6. Turning to the general words themselves, even if the words "Builders' hardware" were the only words to be considered, I should be of opinion on the evidence that the Tidy Towel Rack was not within the class of goods so described. Seven witnesses of long experience in the hardware and building trades concurred in rejecting the notion that the article was builders' hardware as they understood the term and as it is understood in those trades. No evidence to the contrary was offered. The witnesses differed somewhat in the reasons they gave for thinking the term inapplicable to the Tidy Towel Rack, but it may be said that in substance their view was that the article was not one in which builders, or architects in preparing specifications for builders, would be interested, and that such demand for it as there might be would come from householders interested in adopting gadgets as kitchen accessories in the course of enjoying, rather than building, their houses.

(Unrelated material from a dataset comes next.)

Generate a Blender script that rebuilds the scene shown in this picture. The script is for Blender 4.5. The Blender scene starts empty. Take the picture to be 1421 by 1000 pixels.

7. But whatever meaning might be given to the expression "Builders' hardware" standing by itself, in item 84(2) it is confined to "goods of kind used in the construction or repair of, and wrought into or attached to so as to form part of, buildings or other fixtures". Obviously these words cannot properly be applied to every article which is intended to be affixed to the fabric of a building so as to be held in a position which is suitable for its convenient use. The Tidy Towel Rack, it may be remarked, is not even of that wide description, for the support it requires may be as well provided by the end of a detached piece of furniture, such as a kitchen cabinet, as by a wall. Even if I had no assistance from evidence, I should think it sufficiently clear from an inspection of the article itself that it is not of a kind used in the construction or repair of a building. No one would ever think of such a thing, I am sure, except after the building was completed, and as a matter rather of furnishing and equipping the household than of adding to the building as a building. It almost unnecessary to say that even where the Tidy Towel Rack is screwed to a wall (and, as I have said, it need not be), it is certainly not "wrought into" the building. Finally, there is no justification for saying that when the Tidy Towel Rack is screwed to a wall of a building it forms part of the building. The degree, manner and object of the attachment are not such that there can properly be said to be an integration of the Rack with the building. The building supports the Rack, it is true, but the attachment is slight, easily terminated, and irrelevant to any function of the fabric.
8. I am clearly of opinion that neither of the items of exemption upon which the defendant relies has any application in this case.
9. There must be judgment for the plaintiff for 2.2.6. The purpose of the litigation is to obtain a decision applicable to all sales of Tidy Towel Racks, and therefore, notwithstanding the smallness of the amount directly involved, it is right that the defendant, having failed, should pay the costs.